Avant l’intensification de la répression liée au contexte pré-électoral, des arrestations ubuesques ont eu lieu en Tunisie. Le 11 mai 2024, des hommes cagoulés débarquent en pleine nuit dans la Maison des avocats à Tunis et arrêtent violemment Sonia Dahmani, avocate tunisienne de renom. Une arrestation filmée en direct par les caméras de France 24 qui démarrait un duplex au moment où les policiers en civil ont fait irruption dans la Maison des avocats. Sonia Dahmani a été arrêtée suite à des propos qu’elle avait tenu sur un plateau télévisé qui critiquaient la politique migratoire des autorités tunisiennes. « De quel pays extraordinaire parle-t-on ? Celui que la moitié des jeunes veulent quitter ? », pour cette phrase, Sonia Dahmani a été condamnée à huit mois de prison, accusée de diffuser de « fausses informations. »

Lire aussi : Les discours de haine des autorités contre des personnes exilées

4. La liberté de la presse en recul

L’un des nombreux acquis de la révolution de 2011 aura été la liberté de la presse, qui était totalement muselée pendant les années de la dictature de Ben Ali. C’est à cette liberté d’expression retrouvée, l’un des souffles de la révolution, que s’attaque désormais le président Kaïs Saïed. En pleine période électorale, l’Instance en charge de l’indépendance des élection (ISIE), a tenté de restreindre la couverture électorale par les médias. Quatre stations de radio privées ont reçu des avertissements de l’ISIE suite à des reportages pointant le processus électoral, selon le Syndicat national des journalistes tunisiens. « Le rôle de l’ISIE n’est pas de réglementer le travail des médias. » a réagit Agnès Callamard, secrétaire générale d'Amnesty International. « Les accréditations accordées aux journalistes et aux observateurs visent à faciliter l’accès tout au long des différentes étapes des élections, et non à exercer un contrôle sur la couverture des élections et à restreindre la liberté de la presse. »

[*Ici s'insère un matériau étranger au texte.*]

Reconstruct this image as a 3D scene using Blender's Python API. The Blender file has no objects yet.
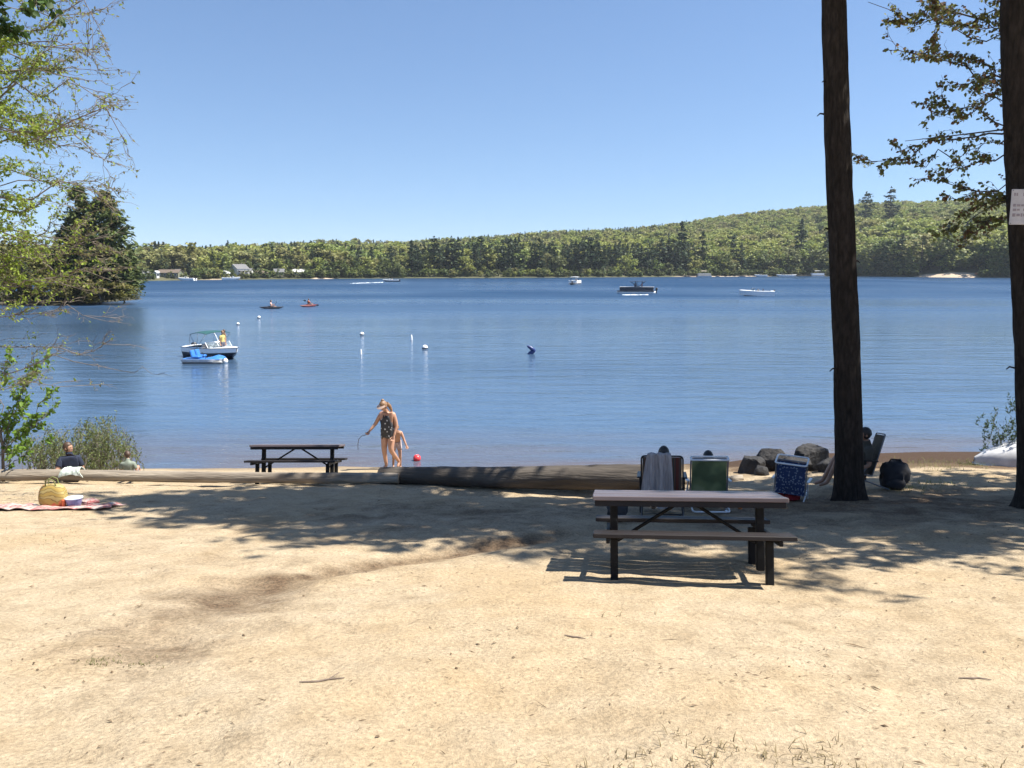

Pour son numéro de septembre, le magazine Jeune Afrique consacre sa Une au président tunisien. Le portrait de Kaïs Saïed sort derrière l’ombre d’un drapeau tunisien avec en titre : « L’hyper-président ». Les autorités ont interdit la diffusion de ce numéro en Tunisie. Jeune Afrique dénonce un « triste retour aux années Ben Ali ».

À ces attaques déployées contre les médias vient s’ajouter une véritable censure en ligne, en particulier depuis l’adoption du décret-loi 54 qui sanctionne de lourdes peines de prison le fait de partager de "fausses informations" en ligne, définies de façon vague et ambigüe.

5. Les observateurs du bon déroulé des élections mis au pas

Deux ONG tunisiennes en charge de surveiller les élections depuis 2014 - l’ONG anti-corruption IWatch et de l’ONG Mourakiboun - n’ont pas été autorisées à observer le déroulé des prochaines élections présidentielles d'octobre. L’ISIE a rejeté leurs demandes d’accréditation. C’est la première fois depuis 2011 que des associations sont interdites d’observer le bon déroulé du processus électoral. En cause : les autorités ont informé l’ISIE que les deux ONG avaient reçu des « fonds étrangers suspects ».

Dans le cadre des normes internationales relatives aux droits humains, les associations doivent être libres de demander et de recevoir des financements de diverses sources, nationales et internationales, sans restriction injustifiée, et sans faire l’objet de discours les incriminant et criminalisant.

C’est dans ce contexte préoccupant que vont se dérouler les élections présidentielles le 6 octobre en Tunisie. La communauté internationale devra accorder toute son attention à l’évolution de la situation en Tunisie pour garantir la protection des droits humains et le respect de l’état de droit. Plus encore, elle doit d’ores et déjà dénoncer l’escalade de la répression documentée par de nombreuses organisations de la société civile, et exhorter les autorités tunisiennes à y mettre fin.